** GIVEN PROBLEM **
Output the lines exactly, from the one where "Reconstruct this image" appears through the one where "scn.camera = cam" appears. Images are left out.

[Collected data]
____________

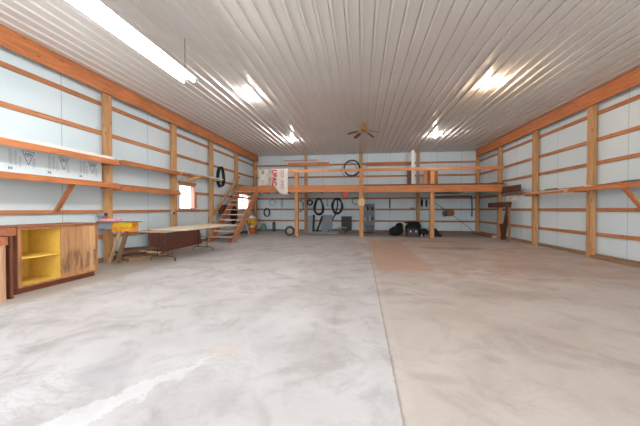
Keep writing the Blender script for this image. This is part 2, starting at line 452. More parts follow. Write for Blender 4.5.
for x, lb in ((-3.08, 'back wall wooden post just right of the left loft post, behind the navy coil'),
              (-.03, 'back wall wooden post rising behind the middle loft post to the ceiling'),
              (2.98, 'back wall wooden post left of the right loft post, behind the black bags')):
    tag(build('wall_post', B(x-.08, x+.08, YB-.18, YB-.04, 0, H), post_w(), bevel=.006), lb, 'post', 'posts along the back wall')

# header beams
tag(build('header_beam', B(-5.92, -5.88, 2.2, 13.41, 3.955, 4.297), head_w('Y')), 'long orange header beam under the ceiling along left wall, near length with knots', 'beam')
tag(build('header_beam', B(-5.92, -5.88, 13.412, 16.19, 3.955, 4.297), head_w('Y')), 'short orange header beam under the ceiling of the left wall above the loft', 'beam')
tag(build('header_beam', B(5.86, 5.90, 2.2, 11.07, 3.93, 4.297), head_w('Y')), 'orange header beam under the ceiling along right wall, near length', 'beam')
tag(build('header_beam', B(5.86, 5.90, 11.072, 16.06, 3.93, 4.297), head_w('Y')), 'orange header beam under the ceiling of the right wall, far length above the loft end', 'beam')

# ------------------------------------------------------------------ loft
LF = 13.14
loft = thing('storage_loft', (0, LF, 0), 'orange timber storage loft across the back wall with railing and three posts', 'loft')
build('front_beam', B(XL+.20, -.02, LF, LF+.06, 2.02, 2.31), loft_w('X'), loft)
build('front_beam', B(0.0, XR-.20, LF, LF+.06, 1.99, 2.29), loft_w('X'), loft)
for x in (-2.97, 0.0, 3.05):
    build('post', B(x-.085, x+.085, LF+.06, LF+.21, 0, 3.04), wood('loft_post_wood', (206, 146, 90), 'Z'), loft, bevel=.006)
build('deck', B(XL+.05, XR-.05, LF+.02, YB-.05, 2.315, 2.335), wood('deck_wood', (176, 124, 84), 'Y'), loft)
build('deck_edge', B(.1, XR-.2, LF-.01, LF+.02, 2.292, 2.345), dark_w('X'), loft)
xj = XL+.3
while xj < XR-.2:
    if min(abs(xj-q) for q in (-3.08, -2.97, 0, 2.98, 3.05)) > .16:
        build('joist', B(xj-.02, xj+.02, LF+.06, YB-.045, 2.13, 2.315), girt_w('Y'), loft)
    xj += .61
for x0, x1 in ((-5.0, -.03), (-.03, XR-.19)):
    build('railing', B(x0, x1, LF+.02, LF+.06, 2.94, 3.065), wood('rail_wood', (224, 148, 94), 'X'), loft)
# darker boards standing behind the railing
build('stud', B(2.02, 2.2, LF+.24, LF+.28, 2.335, 2.98), dark_w('Z'), loft)
build('stud', B(3.32-.6, 3.32-.42, LF+.24, LF+.28, 2.335, 3.0), girt_w('Z'), loft)
tag(build('support_plate', MB().add([(x, y, z) for y in (LF-.022, LF-.001) for x, z in ((-.15, 1.63), (-.08, 1.72), (.1, 1.72), (.16, 1.64), (.16, 1.48), (.1, 1.41), (-.08, 1.41), (-.15, 1.48))],
    [tuple(range(8)), tuple(range(15, 7, -1))]+[(i, (i+1) % 8, 8+(i+1) % 8, 8+i) for i in range(8)]), wood('gusset_wood', (236, 200, 146), 'X', knots=False)), 'x', 'x')
pl = bpy.data.objects['support_plate']; del pl['label']; del pl['category']; pl.name = 'gusset_plate'; pl.parent = loft; pl.location = pl.location-WORLD[loft]
for v in pl.data.vertices: v.co.y += .04+.02

# stairs
st = thing('staircase', (-5.25, 10.3, 0), 'open wooden staircase with pale treads climbing to the loft at left wall', 'staircase')
for x in (-5.72, -4.80):
    m = MB(); y0, z0, y1, z1 = 10.30, 0, 13.13, 2.30; w = .30
    m.add([(xx, y, z) for xx in (x-.02, x+.02) for y, z in ((y0, 0), (y0+.32, 0), (y1, z1-.42), (y1, z1-.02), (y1-.06, z1-.02), (y0, .08))],
          [(0,1,2,3,4,5), (11,10,9,8,7,6)]+[(i, (i+1) % 6, 6+(i+1) % 6, 6+i) for i in range(6)])
    build('stringer', m, wood('stringer_wood', (206, 138, 98), 'Y'), st)
for i in range(1, 11):
    z = i*.208; y = 10.36+(i-1)*.262
    build('tread', B(-5.70, -4.82, y, y+.26, z-.035, z), wood('tread_wood', (222, 190, 162), 'X'), st)
tag(build('diagonal_brace', MB().bar((-5.90, 10.96, .95), (-5.90, 13.55, 2.84), .04, .10), post_w('Y')), 'long diagonal board fixed across two posts of the left wall above the stairs', 'board')

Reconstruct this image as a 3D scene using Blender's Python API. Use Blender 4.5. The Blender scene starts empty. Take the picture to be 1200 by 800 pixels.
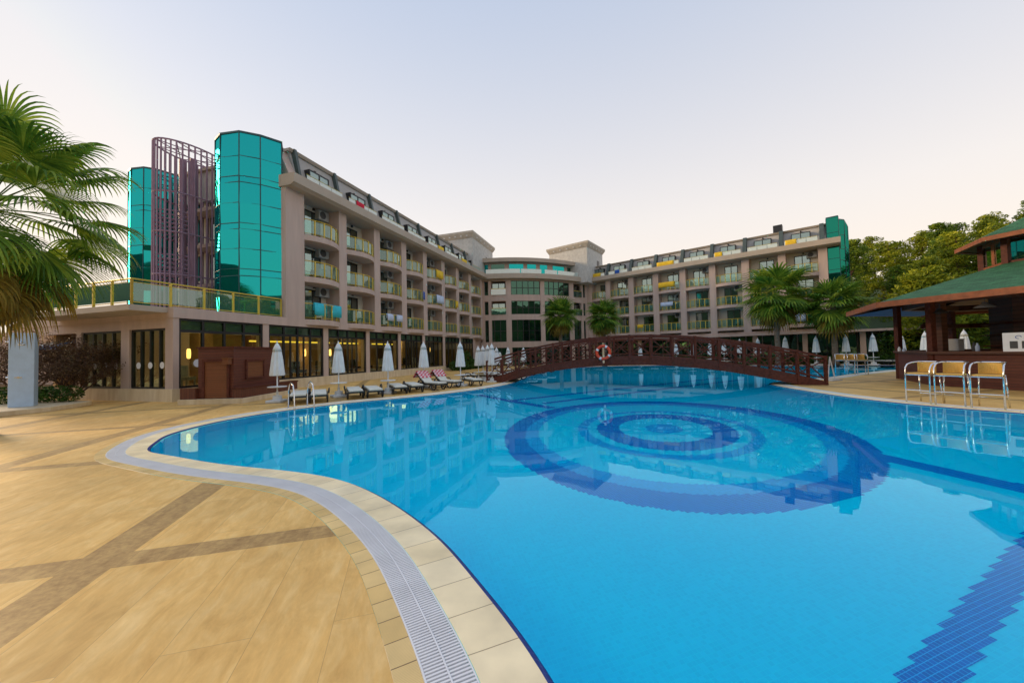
import bpy, bmesh, math, random
from mathutils import Vector, Matrix, noise
random.seed(7)
R = math.radians
scn = bpy.context.scene
COL = scn.collection
EYE = Vector((0, 0, 1.7)); F = 440.0
ROLL = math.atan(0.0226); PITCH = math.atan(13 * math.cos(ROLL) / F)
fwd = Vector((0, math.cos(PITCH), math.sin(PITCH)))
r0 = Vector((1, 0, 0)); u0 = r0.cross(fwd)
rgt = r0 * math.cos(ROLL) - u0 * math.sin(ROLL)
upv = u0 * math.cos(ROLL) + r0 * math.sin(ROLL)
def G(x, y, z=0.0):
    """world point at height z along the sight line of a measured photo point"""
    d = fwd + rgt * ((x - 600) / F) + upv * ((400 - y) / F)
    return EYE + d * ((z - EYE.z) / d.z)
def GD(x, y, D):
    d = fwd + rgt * ((x - 600) / F) + upv * ((400 - y) / F)
    return EYE + d * (D / d.y)

# ---------------------------------------------------------------- camera
cd = bpy.data.cameras.new('camera'); cam = bpy.data.objects.new('camera', cd); COL.objects.link(cam)
m = Matrix((rgt, upv, -fwd)).transposed().to_4x4(); m.translation = EYE
cam.matrix_world = m
cd.sensor_fit = 'HORIZONTAL'; cd.sensor_width = 36; cd.lens = F / 1200 * 36
cd.clip_start = 0.05; cd.clip_end = 2000
scn.camera = cam

# ---------------------------------------------------------------- sky and sun
SUN_EL, SUN_AZ = 15.0, -70.0          # azimuth measured from +Y towards +X
w = bpy.data.worlds.new('World'); scn.world = w; w.use_nodes = True
nt = w.node_tree; nt.nodes.clear()
out = nt.nodes.new('ShaderNodeOutputWorld'); bg = nt.nodes.new('ShaderNodeBackground')
sky = nt.nodes.new('ShaderNodeTexSky'); sky.sky_type = 'NISHITA'; sky.sun_disc = False
sky.sun_elevation = R(SUN_EL); sky.sun_rotation = R(SUN_AZ)
sky.altitude = 0; sky.air_density = 1.0; sky.dust_density = 1.5; sky.ozone_density = 1.5
hs = nt.nodes.new('ShaderNodeHueSaturation'); hs.inputs['Saturation'].default_value = 0.9
hz = nt.nodes.new('ShaderNodeMix'); hz.data_type = 'RGBA'
# haze: thick and cream near the horizon, thinning to a pale blue overhead
tcw = nt.nodes.new('ShaderNodeTexCoord'); spw = nt.nodes.new('ShaderNodeSeparateXYZ'); mrw = nt.nodes.new('ShaderNodeMapRange')
nt.links.new(tcw.outputs['Generated'], spw.inputs[0]); nt.links.new(spw.outputs[2], mrw.inputs[0])
mrw.inputs['From Min'].default_value = 0.0; mrw.inputs['From Max'].default_value = 0.75; mrw.inputs['To Min'].default_value = 0.93; mrw.inputs['To Max'].default_value = 0.78
nt.links.new(mrw.outputs[0], hz.inputs[0])
hr = nt.nodes.new('ShaderNodeValToRGB'); hr.color_ramp.elements[0].position = 0.02; hr.color_ramp.elements[0].color = (.60, .495, .39, 1)
hr.color_ramp.elements[1].position = 0.75; hr.color_ramp.elements[1].color = (.31, .36, .46, 1); hm = hr.color_ramp.elements.new(.3); hm.color = (.53, .49, .46, 1)
nt.links.new(spw.outputs[2], hr.inputs[0]); hv = nt.nodes.new('ShaderNodeVectorMath'); hv.operation = 'SCALE'; hv.inputs['Scale'].default_value = 10
nt.links.new(hr.outputs[0], hv.inputs[0]); nt.links.new(hv.outputs[0], hz.inputs[7])
mnw = nt.nodes.new('ShaderNodeVectorMath'); mnw.operation = 'MINIMUM'; mnw.inputs[1].default_value = (6.2, 5.5, 4.8); nt.links.new(sky.outputs[0], mnw.inputs[0]); nt.links.new(mnw.outputs[0], hs.inputs['Color']); nt.links.new(hs.outputs[0], hz.inputs[6])
nt.links.new(hz.outputs[2], bg.inputs['Color']); bg.inputs['Strength'].default_value = 0.10
nt.links.new(bg.outputs[0], out.inputs[0])
sl = bpy.data.lights.new('sun', 'SUN'); so = bpy.data.objects.new('sun', sl); COL.objects.link(so)
sl.energy = 1.9; sl.angle = R(20); sl.color = (1.0, 0.72, 0.42)
sd = Vector((math.sin(R(SUN_AZ)) * math.cos(R(SUN_EL)), math.cos(R(SUN_AZ)) * math.cos(R(SUN_EL)), math.sin(R(SUN_EL))))
so.rotation_euler = (-sd).to_track_quat('-Z', 'Y').to_euler()
scn.view_settings.view_transform = 'Standard'; scn.view_settings.look = 'None'
scn.view_settings.exposure = 0.95; scn.view_settings.gamma = 1; scn.view_settings.use_curve_mapping = False
scn.render.engine = 'CYCLES'
scn.cycles.max_bounces = 10; scn.cycles.transmission_bounces = 8; scn.cycles.transparent_max_bounces = 16
scn.cycles.caustics_refractive = True; scn.cycles.caustics_reflective = True; scn.cycles.blur_glossy = 0.0
scn.cycles.sample_clamp_indirect = 6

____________

** CORRECT RESULT **
Reconstruct this image as a 3D scene using Blender's Python API. Use Blender 4.5. The Blender scene starts empty. Take the picture to be 1200 by 800 pixels.
import bpy, bmesh, math, random
from mathutils import Vector, Matrix, noise
random.seed(7)
R = math.radians
scn = bpy.context.scene
COL = scn.collection
EYE = Vector((0, 0, 1.7)); F = 440.0
ROLL = math.atan(0.0226); PITCH = math.atan(13 * math.cos(ROLL) / F)
fwd = Vector((0, math.cos(PITCH), math.sin(PITCH)))
r0 = Vector((1, 0, 0)); u0 = r0.cross(fwd)
rgt = r0 * math.cos(ROLL) - u0 * math.sin(ROLL)
upv = u0 * math.cos(ROLL) + r0 * math.sin(ROLL)
def G(x, y, z=0.0):
    """world point at height z along the sight line of a measured photo point"""
    d = fwd + rgt * ((x - 600) / F) + upv * ((400 - y) / F)
    return EYE + d * ((z - EYE.z) / d.z)
def GD(x, y, D):
    d = fwd + rgt * ((x - 600) / F) + upv * ((400 - y) / F)
    return EYE + d * (D / d.y)

# ---------------------------------------------------------------- camera
cd = bpy.data.cameras.new('camera'); cam = bpy.data.objects.new('camera', cd); COL.objects.link(cam)
m = Matrix((rgt, upv, -fwd)).transposed().to_4x4(); m.translation = EYE
cam.matrix_world = m
cd.sensor_fit = 'HORIZONTAL'; cd.sensor_width = 36; cd.lens = F / 1200 * 36
cd.clip_start = 0.05; cd.clip_end = 2000
scn.camera = cam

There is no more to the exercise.